Činčera, il quale era ormai caduto nell’oblio, dovette aspettare la fine del regime per tornare sulla scena, questa volta all’Expo mondiale di Osaka del 1990, dove presentò Cinelabyrinth, un altro film interattivo. Stavolta, oltre alla possibilità di influenzare la trama del film, gli spettatori potevano anche aprire una porta nella sala per entrare in una sala attigua e vedere il risultato della loro scelta su un altro schermo.
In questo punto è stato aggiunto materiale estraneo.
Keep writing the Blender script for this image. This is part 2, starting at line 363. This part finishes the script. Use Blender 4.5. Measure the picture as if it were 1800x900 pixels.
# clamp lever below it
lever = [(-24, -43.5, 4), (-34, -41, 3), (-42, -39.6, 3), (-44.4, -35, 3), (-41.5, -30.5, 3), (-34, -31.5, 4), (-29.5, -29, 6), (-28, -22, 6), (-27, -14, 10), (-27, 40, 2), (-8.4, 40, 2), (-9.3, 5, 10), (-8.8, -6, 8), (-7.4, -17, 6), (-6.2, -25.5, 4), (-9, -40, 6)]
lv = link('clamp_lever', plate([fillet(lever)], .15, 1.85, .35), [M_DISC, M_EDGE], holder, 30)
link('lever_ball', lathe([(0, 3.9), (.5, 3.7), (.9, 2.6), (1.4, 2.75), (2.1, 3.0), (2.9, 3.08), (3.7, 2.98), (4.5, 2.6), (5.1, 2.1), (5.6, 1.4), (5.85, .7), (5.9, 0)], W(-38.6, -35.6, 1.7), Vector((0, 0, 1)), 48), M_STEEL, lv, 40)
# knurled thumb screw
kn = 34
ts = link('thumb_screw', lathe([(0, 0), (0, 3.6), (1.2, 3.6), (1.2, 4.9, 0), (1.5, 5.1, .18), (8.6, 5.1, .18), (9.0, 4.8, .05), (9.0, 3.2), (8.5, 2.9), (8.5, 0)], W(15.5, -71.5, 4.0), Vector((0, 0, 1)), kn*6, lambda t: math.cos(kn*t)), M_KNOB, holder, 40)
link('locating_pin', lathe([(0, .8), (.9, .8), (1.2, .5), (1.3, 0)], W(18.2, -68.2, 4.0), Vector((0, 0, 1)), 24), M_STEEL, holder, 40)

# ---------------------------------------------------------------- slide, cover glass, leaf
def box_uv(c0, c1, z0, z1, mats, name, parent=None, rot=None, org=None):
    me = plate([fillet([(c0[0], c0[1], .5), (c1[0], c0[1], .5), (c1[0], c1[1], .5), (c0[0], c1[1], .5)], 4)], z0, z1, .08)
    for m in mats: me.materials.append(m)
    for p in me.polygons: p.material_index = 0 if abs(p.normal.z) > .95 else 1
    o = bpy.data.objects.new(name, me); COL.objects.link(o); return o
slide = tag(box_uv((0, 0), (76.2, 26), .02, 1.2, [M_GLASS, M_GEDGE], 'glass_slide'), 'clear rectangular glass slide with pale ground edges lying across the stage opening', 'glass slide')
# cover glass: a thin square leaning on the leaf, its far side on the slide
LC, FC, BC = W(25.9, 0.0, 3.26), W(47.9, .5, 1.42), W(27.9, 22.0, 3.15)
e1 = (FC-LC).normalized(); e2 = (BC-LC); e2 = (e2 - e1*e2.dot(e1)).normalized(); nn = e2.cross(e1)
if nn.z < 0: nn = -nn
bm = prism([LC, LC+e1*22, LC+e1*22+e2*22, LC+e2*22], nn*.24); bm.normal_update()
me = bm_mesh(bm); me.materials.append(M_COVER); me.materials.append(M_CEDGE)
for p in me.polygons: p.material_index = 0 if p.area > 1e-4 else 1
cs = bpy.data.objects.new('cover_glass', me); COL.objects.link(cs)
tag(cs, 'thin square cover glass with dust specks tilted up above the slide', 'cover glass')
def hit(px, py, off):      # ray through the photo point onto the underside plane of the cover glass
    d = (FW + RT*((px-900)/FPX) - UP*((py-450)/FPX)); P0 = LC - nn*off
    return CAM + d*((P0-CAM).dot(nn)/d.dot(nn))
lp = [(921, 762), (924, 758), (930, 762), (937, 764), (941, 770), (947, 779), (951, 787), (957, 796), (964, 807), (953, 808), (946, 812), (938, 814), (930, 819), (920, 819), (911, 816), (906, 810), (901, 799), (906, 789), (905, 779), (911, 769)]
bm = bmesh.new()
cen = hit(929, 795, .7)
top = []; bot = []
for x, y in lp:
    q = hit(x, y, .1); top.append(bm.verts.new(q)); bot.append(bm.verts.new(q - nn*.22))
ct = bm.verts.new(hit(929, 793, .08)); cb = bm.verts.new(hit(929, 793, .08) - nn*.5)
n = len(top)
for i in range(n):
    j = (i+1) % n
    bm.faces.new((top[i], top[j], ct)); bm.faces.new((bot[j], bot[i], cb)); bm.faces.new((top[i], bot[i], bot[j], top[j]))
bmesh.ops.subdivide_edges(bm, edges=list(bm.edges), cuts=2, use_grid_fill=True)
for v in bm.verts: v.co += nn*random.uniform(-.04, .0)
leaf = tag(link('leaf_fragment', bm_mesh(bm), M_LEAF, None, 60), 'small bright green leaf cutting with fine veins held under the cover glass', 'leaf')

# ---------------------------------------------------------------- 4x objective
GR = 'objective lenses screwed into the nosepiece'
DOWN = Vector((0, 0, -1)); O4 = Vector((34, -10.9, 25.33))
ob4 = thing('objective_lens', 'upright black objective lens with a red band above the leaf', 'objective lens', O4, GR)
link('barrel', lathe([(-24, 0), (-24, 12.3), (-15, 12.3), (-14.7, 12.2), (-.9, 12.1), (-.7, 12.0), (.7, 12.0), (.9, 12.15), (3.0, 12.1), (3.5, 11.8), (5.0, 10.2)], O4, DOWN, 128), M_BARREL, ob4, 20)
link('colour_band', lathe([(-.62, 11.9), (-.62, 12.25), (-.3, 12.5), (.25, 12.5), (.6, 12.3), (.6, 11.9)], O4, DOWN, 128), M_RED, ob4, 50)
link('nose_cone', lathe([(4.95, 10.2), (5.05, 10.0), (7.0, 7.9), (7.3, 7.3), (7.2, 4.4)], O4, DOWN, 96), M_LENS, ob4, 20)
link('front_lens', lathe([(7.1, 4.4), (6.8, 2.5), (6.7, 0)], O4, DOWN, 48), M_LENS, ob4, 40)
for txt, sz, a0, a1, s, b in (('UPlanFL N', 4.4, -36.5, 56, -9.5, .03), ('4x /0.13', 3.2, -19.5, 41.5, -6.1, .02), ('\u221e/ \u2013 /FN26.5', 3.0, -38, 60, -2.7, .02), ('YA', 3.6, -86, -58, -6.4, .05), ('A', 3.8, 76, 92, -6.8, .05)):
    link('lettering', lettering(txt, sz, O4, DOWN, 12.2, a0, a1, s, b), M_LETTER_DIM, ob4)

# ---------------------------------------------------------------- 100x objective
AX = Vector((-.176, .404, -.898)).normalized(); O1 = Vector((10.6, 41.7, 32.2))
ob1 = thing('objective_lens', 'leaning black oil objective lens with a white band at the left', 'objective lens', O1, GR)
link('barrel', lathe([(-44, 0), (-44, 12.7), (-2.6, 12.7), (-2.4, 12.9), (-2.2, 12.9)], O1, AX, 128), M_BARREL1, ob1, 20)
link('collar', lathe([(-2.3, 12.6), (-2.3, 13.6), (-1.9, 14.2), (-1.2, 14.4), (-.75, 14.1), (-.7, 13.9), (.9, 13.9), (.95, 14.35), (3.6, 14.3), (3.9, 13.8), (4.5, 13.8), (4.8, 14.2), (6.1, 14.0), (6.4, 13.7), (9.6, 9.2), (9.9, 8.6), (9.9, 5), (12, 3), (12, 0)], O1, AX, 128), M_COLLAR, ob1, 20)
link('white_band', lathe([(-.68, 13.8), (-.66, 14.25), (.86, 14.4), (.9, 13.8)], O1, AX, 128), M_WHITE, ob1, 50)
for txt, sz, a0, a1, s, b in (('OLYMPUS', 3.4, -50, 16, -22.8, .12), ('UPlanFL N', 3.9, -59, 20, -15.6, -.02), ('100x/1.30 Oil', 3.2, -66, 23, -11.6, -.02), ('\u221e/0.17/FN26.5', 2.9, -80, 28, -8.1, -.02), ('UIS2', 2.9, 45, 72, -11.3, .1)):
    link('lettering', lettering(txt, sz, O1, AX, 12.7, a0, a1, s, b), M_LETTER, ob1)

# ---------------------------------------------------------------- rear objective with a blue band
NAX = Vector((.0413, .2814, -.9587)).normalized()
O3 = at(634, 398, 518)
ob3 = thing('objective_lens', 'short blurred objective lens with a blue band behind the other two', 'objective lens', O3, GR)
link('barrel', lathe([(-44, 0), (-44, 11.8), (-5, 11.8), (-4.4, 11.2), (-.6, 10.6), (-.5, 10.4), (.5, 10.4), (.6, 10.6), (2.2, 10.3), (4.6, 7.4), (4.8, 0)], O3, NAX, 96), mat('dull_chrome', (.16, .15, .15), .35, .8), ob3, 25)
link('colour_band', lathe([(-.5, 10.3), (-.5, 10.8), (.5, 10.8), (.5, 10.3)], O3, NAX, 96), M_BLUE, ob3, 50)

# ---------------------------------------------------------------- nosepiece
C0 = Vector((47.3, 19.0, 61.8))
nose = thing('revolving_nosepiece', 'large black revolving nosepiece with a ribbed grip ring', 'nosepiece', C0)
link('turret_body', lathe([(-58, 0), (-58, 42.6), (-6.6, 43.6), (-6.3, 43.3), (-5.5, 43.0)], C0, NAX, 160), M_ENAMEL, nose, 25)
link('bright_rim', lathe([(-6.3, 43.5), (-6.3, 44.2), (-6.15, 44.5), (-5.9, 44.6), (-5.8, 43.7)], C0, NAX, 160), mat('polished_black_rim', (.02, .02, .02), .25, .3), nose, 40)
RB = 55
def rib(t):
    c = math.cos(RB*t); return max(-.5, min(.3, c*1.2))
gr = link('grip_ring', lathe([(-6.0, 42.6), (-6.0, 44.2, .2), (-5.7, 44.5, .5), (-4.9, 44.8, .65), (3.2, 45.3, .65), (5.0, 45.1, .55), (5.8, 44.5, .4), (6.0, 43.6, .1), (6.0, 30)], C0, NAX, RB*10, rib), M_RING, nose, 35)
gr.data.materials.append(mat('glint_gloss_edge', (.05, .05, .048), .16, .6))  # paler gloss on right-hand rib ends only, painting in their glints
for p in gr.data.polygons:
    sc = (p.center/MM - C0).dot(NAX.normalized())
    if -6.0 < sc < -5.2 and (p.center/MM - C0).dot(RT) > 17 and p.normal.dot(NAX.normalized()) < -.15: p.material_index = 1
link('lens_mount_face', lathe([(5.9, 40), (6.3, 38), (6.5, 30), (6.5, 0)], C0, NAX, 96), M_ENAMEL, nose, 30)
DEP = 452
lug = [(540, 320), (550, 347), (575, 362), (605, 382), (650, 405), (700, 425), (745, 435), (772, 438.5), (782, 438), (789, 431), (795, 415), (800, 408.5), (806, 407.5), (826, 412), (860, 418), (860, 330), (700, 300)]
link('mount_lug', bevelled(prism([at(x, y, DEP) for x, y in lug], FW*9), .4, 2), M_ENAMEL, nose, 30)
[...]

A differenza di Bandersnatch, dove l’interattività è semplicemente un accessorio o un escamotage utilizzato per rendere più vivace un episodio altrimenti poco interessante della popolare serie televisiva, Kinoautomat conteneva un messaggio chiaro fortemente legato al contesto politico in cui era stato realizzato. Durante la Guerra fredda, eventi di alto profilo come l’Esposizione Universale servivano a tanti Stati comunisti come una possibilità di promuoversi e di mettere in mostra la loro bravura e la loro competenza sia in campo culturale che tecnologico. I creativi al servizio degli stati dell’Est usufruivano di budget molto generosi e più libertà di sperimentare rispetto a tanti paesi occidentali. Il colpo di genio di Činčera fu che, a prescindere dalle scelte fatte dal pubblico, il film finiva sempre con la stessa scena di un grande palazzo in fiamme. L’intenzione era chiaramente di fare una satira sul concetto di democrazia e ironizzare sull’idea che gli esseri umani possano veramente decidere il loro destino. In fin dei conti, non erano solo l’originalità del progetto o l’interattività, ma anche il contenuto a renderlo importante. Anche il tema principale rimane rilevante soprattutto oggigiorno nell’era della post-verità (o post-truth), in cui molte persone sembrano aver perso fiducia nella democrazia. Per questo possiamo compiacerci del fatto che negli ultimi anni il film sia ricomparso, grazie ad Alena Činčerová, la quale ne ha curato il restauro e continua a portare il capolavoro del padre in giro per il mondo. Al Kino Světozor di Praga dal 2007 è apparso in cartellone abbastanza di frequente, come è avvenuto nel 2017 per il cinquantesimo anniversario della prima proiezione. All’estero è stato proiettato in alcuni dei cinema più illustri del mondo come il National Film Theatre di Londra nel 2006, a vari festival di cinema degli Stati Uniti, mentre una versione italiana è stata presentata a Milano nel 2009. Si è trattato chiaramente di un omaggio a un progetto cecoslovacco che ha anticipato le forme dei media e dell’intrattenimento del mondo moderno.